Exercise directions: Pictures are to be left out. Copy exactly the lines from the one containing "Build this scene" to the one containing "from mathutils import Matrix, Vector", both ends kept.

Data section:
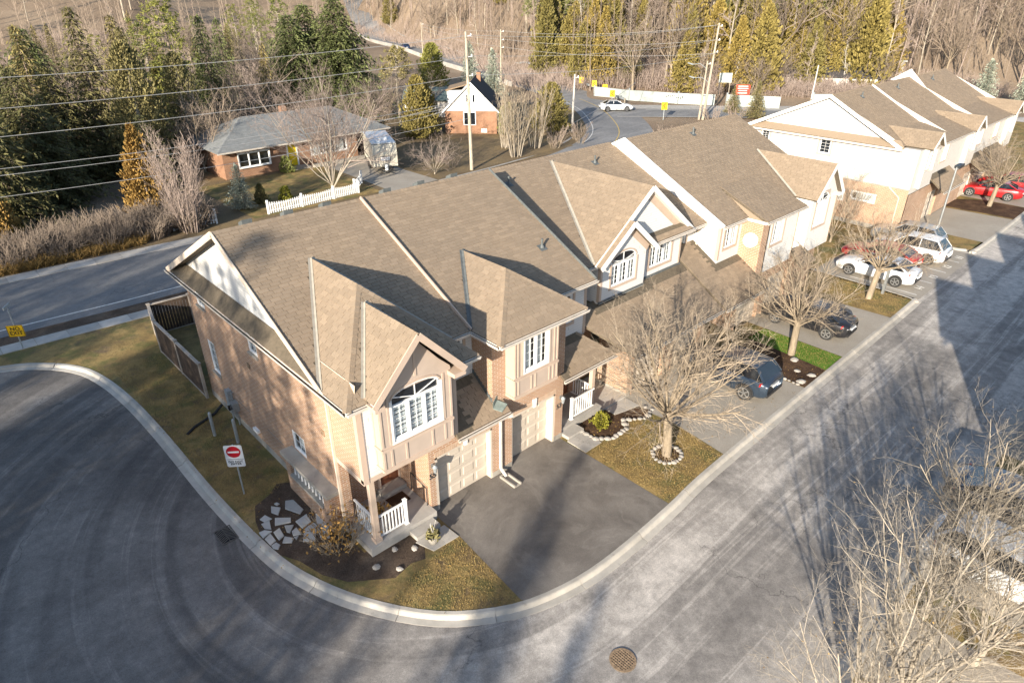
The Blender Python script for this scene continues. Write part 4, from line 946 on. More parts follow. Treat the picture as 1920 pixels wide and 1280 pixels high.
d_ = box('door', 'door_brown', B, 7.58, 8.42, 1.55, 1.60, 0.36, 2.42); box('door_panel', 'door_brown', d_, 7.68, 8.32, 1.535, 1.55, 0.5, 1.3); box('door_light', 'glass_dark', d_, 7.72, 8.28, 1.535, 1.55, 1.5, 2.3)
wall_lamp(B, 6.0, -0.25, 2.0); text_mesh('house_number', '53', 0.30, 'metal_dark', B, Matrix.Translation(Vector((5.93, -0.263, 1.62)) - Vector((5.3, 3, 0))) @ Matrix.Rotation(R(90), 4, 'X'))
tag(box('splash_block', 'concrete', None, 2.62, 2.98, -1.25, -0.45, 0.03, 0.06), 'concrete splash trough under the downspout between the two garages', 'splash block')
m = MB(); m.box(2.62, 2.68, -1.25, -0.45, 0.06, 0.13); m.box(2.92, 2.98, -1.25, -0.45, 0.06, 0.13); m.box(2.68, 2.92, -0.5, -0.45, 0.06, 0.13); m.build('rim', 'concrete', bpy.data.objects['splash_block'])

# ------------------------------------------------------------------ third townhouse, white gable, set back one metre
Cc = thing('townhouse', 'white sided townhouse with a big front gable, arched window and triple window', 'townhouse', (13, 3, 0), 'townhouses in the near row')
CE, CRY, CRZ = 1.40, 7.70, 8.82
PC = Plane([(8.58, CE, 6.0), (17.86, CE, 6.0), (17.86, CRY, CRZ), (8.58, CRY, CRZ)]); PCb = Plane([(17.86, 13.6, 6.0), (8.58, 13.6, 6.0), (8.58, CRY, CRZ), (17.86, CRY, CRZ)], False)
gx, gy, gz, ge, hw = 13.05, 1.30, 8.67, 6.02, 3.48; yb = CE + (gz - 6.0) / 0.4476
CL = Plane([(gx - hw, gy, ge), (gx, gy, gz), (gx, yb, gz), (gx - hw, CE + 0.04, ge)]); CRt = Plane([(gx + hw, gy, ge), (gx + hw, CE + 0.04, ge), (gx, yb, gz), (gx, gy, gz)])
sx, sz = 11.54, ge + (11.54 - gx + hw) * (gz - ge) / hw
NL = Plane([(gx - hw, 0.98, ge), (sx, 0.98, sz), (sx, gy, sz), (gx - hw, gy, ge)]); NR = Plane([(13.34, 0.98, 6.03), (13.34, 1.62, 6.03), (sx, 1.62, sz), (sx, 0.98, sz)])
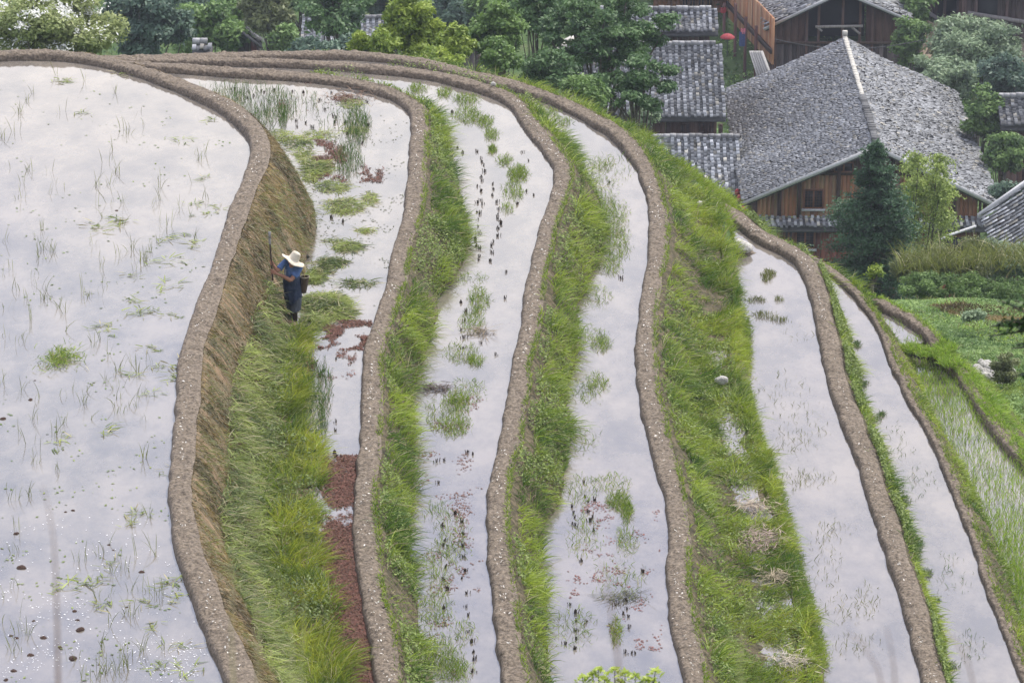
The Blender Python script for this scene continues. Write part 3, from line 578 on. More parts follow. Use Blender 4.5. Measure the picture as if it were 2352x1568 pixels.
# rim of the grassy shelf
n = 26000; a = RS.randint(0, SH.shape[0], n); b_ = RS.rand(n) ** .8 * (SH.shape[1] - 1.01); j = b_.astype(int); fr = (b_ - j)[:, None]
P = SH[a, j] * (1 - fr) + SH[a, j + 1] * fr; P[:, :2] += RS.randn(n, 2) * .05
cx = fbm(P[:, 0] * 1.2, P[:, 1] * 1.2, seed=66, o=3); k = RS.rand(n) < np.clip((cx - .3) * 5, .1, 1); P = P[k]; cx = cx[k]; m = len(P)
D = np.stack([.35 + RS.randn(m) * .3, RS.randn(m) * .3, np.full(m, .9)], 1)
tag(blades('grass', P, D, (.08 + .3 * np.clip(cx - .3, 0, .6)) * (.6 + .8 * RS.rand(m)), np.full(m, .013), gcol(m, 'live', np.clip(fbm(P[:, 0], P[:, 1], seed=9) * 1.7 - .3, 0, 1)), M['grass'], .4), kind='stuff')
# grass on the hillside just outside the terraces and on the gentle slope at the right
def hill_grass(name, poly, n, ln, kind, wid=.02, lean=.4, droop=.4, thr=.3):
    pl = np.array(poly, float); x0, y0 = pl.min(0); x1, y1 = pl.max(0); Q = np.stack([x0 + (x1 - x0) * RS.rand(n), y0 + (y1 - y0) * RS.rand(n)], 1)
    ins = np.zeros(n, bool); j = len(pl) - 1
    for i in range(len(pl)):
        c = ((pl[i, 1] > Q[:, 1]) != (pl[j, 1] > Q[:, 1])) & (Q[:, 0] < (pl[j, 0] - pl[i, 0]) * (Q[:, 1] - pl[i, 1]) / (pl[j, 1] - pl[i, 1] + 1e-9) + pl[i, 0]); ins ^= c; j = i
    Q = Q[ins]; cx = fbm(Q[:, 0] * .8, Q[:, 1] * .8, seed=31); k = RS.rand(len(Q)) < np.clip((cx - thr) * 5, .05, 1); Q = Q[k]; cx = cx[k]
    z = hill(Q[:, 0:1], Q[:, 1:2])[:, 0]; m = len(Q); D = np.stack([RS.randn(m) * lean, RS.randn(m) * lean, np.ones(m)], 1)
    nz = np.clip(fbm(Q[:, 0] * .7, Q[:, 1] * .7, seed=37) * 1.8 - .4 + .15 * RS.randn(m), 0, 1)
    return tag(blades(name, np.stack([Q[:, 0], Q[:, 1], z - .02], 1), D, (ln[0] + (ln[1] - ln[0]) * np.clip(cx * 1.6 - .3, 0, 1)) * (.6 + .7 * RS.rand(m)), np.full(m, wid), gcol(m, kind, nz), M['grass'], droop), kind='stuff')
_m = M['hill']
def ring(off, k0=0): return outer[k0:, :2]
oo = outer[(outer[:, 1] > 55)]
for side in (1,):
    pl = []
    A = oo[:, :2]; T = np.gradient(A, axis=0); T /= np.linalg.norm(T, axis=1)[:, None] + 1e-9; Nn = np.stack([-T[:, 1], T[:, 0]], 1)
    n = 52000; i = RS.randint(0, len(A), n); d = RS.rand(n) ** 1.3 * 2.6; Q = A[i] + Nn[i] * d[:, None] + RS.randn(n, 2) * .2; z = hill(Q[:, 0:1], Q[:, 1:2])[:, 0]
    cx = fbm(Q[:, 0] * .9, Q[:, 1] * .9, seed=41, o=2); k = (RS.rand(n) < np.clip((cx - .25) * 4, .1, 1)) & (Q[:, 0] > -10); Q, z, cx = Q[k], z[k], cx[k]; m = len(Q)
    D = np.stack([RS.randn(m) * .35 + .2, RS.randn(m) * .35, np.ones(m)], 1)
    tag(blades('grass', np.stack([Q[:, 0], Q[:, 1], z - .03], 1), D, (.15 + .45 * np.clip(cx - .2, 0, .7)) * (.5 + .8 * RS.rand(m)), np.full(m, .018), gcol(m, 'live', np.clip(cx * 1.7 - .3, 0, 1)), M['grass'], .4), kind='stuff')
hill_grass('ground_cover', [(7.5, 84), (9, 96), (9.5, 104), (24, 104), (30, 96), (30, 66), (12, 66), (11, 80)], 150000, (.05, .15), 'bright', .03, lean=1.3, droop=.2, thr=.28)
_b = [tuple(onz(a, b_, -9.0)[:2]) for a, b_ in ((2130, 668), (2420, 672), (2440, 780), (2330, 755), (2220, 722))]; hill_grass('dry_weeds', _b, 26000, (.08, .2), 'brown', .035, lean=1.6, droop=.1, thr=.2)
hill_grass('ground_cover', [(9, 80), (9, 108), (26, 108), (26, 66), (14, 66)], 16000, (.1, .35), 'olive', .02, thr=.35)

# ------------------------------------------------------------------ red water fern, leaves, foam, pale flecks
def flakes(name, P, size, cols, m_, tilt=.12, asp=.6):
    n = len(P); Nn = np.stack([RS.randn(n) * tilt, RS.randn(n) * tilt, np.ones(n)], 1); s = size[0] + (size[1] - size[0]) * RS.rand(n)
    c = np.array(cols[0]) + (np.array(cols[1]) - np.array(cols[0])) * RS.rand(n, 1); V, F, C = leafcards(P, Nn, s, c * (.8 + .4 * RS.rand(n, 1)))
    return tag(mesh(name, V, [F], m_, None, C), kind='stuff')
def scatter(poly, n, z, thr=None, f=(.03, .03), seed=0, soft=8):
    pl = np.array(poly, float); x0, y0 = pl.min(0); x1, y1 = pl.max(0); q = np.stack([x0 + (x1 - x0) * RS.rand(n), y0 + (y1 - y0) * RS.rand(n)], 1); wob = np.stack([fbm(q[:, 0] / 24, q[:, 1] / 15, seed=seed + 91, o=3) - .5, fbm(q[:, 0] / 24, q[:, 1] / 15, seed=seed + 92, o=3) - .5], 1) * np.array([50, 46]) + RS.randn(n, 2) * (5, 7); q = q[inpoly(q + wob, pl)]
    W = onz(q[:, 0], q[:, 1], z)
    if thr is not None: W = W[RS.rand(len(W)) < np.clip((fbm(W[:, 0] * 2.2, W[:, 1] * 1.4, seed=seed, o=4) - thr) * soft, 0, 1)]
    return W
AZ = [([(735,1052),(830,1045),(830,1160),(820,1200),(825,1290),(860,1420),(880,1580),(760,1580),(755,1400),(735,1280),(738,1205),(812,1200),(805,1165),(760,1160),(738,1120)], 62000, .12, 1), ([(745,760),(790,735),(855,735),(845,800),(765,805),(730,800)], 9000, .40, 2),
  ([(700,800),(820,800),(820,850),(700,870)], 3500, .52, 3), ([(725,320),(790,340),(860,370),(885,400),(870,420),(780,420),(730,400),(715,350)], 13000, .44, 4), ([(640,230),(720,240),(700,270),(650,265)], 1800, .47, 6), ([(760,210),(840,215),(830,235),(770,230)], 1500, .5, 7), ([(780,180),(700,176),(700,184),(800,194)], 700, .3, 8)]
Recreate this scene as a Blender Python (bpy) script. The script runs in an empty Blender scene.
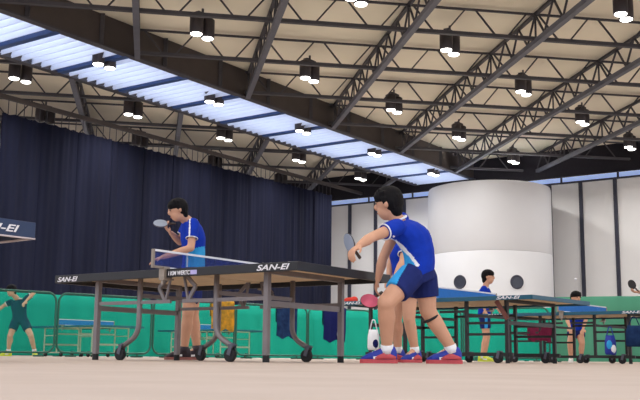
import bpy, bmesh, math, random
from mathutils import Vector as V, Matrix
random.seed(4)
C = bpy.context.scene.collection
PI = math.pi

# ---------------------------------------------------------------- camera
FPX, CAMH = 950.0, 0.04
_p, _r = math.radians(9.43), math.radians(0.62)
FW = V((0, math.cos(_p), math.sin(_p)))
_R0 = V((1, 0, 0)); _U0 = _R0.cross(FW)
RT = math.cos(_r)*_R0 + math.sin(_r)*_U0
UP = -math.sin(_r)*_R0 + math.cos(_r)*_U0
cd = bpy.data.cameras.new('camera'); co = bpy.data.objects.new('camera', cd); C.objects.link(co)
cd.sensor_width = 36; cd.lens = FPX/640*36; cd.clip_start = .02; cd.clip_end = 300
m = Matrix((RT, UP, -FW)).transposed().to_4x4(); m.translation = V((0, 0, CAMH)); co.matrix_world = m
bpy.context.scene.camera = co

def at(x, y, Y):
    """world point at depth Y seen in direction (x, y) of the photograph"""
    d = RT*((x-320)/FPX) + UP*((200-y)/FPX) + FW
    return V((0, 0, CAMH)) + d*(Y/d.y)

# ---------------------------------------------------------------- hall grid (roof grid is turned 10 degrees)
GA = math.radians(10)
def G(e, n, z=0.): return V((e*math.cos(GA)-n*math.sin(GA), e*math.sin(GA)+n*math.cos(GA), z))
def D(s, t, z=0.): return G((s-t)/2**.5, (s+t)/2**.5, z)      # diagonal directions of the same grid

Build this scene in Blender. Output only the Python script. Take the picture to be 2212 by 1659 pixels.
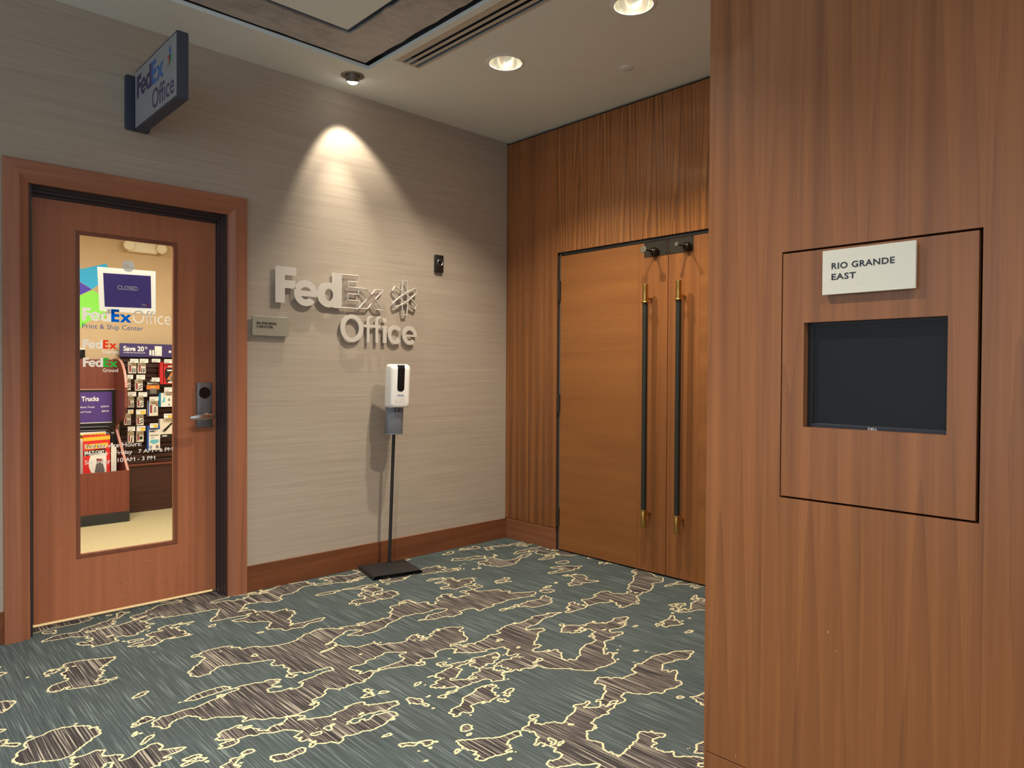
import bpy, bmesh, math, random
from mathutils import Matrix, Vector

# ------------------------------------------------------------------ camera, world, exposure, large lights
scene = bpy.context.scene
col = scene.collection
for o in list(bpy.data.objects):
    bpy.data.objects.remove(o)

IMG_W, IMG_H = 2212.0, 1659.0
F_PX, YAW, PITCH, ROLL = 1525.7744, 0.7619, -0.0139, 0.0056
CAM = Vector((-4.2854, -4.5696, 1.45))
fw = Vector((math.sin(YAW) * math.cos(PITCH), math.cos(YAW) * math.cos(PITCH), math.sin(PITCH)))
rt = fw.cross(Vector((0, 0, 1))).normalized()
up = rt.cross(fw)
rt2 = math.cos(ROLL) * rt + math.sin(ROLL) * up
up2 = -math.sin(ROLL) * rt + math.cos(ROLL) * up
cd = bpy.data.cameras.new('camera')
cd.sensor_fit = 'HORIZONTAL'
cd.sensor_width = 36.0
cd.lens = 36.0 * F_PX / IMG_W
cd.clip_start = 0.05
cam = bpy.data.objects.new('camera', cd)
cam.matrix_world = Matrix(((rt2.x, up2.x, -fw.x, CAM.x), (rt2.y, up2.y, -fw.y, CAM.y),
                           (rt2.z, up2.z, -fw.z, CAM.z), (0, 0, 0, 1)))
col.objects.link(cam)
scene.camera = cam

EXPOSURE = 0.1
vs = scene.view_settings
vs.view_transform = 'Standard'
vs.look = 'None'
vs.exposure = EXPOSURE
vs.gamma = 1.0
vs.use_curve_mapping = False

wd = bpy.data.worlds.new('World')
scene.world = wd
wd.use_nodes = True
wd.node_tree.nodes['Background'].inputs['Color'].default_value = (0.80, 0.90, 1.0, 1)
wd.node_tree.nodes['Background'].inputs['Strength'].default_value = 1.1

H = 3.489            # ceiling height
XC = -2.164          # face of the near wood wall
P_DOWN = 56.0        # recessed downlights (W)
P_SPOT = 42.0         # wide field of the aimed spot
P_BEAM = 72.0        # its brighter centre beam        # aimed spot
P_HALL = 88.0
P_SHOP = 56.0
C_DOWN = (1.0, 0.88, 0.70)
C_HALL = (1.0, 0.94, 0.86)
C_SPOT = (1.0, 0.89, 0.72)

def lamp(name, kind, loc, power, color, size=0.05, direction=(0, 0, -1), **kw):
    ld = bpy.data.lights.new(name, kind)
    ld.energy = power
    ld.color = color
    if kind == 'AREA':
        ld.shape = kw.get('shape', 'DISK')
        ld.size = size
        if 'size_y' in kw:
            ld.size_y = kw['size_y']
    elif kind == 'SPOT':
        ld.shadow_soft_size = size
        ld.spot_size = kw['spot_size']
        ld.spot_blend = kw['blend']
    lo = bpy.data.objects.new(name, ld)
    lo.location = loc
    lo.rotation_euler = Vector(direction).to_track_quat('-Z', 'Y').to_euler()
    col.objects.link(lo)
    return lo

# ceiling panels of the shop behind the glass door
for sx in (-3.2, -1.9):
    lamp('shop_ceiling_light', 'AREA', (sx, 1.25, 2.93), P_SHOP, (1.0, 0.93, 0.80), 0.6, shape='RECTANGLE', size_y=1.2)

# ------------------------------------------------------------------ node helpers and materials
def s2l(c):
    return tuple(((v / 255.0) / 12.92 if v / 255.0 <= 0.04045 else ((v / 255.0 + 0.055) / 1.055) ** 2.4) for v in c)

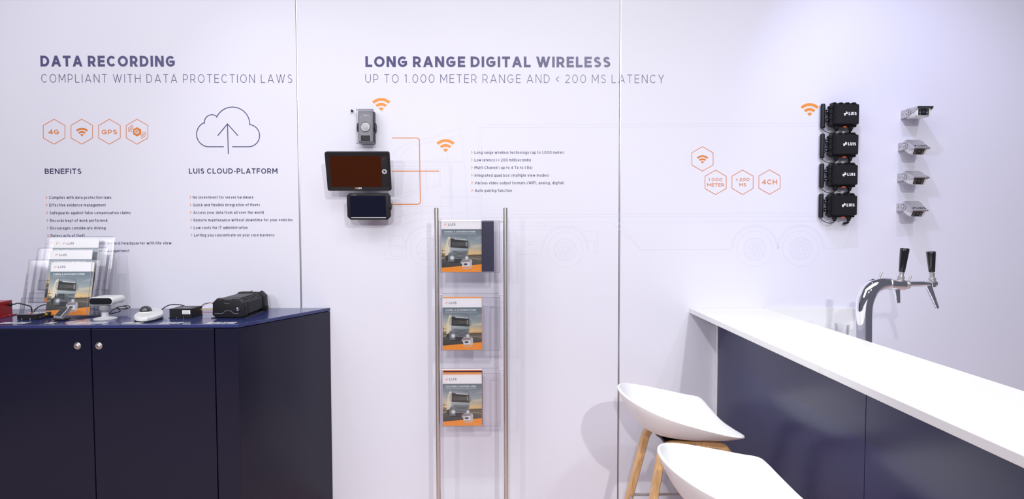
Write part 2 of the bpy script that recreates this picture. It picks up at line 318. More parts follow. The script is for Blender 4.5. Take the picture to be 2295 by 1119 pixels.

Result of the exercise:
Build this scene in Blender. Output only the Python script. Take the picture to be 2212 by 1659 pixels.
import bpy, bmesh, math, random
from mathutils import Matrix, Vector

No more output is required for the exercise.